Trout Photo

Fort Campbell’s waterways were recently restocked with trout. A collaboration between Fort Campbell and the states of Kentucky and Tennessee provides thousands of trout for local streams not native – or harmful – to the area, said Jonathan Mills, Hunting and Fishing Program manager, Fish and Wildlife, Directorate of Public Works.

Thousands of trout were recently added to Fort Campbell’s streams to give Soldiers and anglers a unique chance to fish for species that are usually found in colder waters.

A collaboration between Fort Campbell and the states of Kentucky and Tennessee provides thousands of trout for local streams not native – or harmful – to the area, said Jonathan Mills, Hunting and Fishing Program manager, Fish and Wildlife, Directorate of Public Works.

“Trout are native to parts of the United States, but in the Southeast, the only species that is native is the brook trout that is found primarily in cold water, high-elevation streams in the Appalachian Mountains,” Mills said.

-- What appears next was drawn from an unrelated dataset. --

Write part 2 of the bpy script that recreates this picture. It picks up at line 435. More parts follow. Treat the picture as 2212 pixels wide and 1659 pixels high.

Brown trout and rainbow trout are both hardier than brook trout but not invasive or able to reproduce in the warmer waters, so the trout are meant to be caught, Mills said.

“Tennessee and Kentucky both have programs that stock those trout into streams that normally would not have had trout, so it’s a ‘put-and-take fishery’,” Mills said. “They are raising those fish for the purpose of being caught by the fishermen in these streams and the goal is to give anglers an opportunity they may not normally have to fish for trout, as well as help recruit anglers moving into this sport.”

Anglers wishing to fish for brown and rainbow trout on Fort Campbell must have a post fishing permit as well as a fishing license from Tennessee or Kentucky and a federal trout stamp. The federal trout stamp funds native brook trout restoration projects, as well as trout hatcheries that replenish the streams each year, Mills said.

Fish from those hatcheries are released into Fort Campbell streams at different times throughout the year. Kentucky Natural Resources stocked approximately 4,500 trout at Fort Campbell on Feb. 4 in the first restocking of the year.

“It’s open for fishing now,” Mills said. “When they catch them, they’re gone. That’s why we stock the fish, so anglers can catch them.”

But plenty more will be on the way soon.

Mills expects Kentucky Natural Resources to return in April. He is still waiting to hear from the Tennessee Wildlife Resource Agency to find out when their annual stocking will occur.

Although Tennessee usually release trout in June, July and August, he hopes the number of trout in the hatcheries is sufficient to begin stocking as soon as April or May.

For those who don’t want to wait, there are plenty of trout now, Mills said.

Those wanting to get a license, trout stamp, more information or a map of streams can visit Fort Campbell’s online ftcampbell.isportsman.net, or call 270-798-9824, Mills said.

The cost for a state fishing license varies by state, age and other factors. Mills said pricing information and licenses are available through each state’s website, along with the option to purchase a federal trout stamp. Links to those and other states’ websites are available at ftcampbell.isportsman.net/Hunting.

“Fort Campbell is a unique opportunity for folks to be able to experience the outdoors with a variety of hunting and fishing opportunities throughout the year,” Mills said. “Because of the size of the installation there are a lot of opportunities for us to be able to manage these resources for folks to utilize.”

Fishing is open to anyone legally allowed on Fort Campbell.

“The important thing is we want folks to know we’re stocking the trout on post – especially since one of our main customers are Soldiers,” Mills said. “We want the Soldiers who are here, and the ones coming, to know what opportunities are available. Sometimes, just by the nature of how short a time they are here, they may not plug into that as quickly as they might like to.”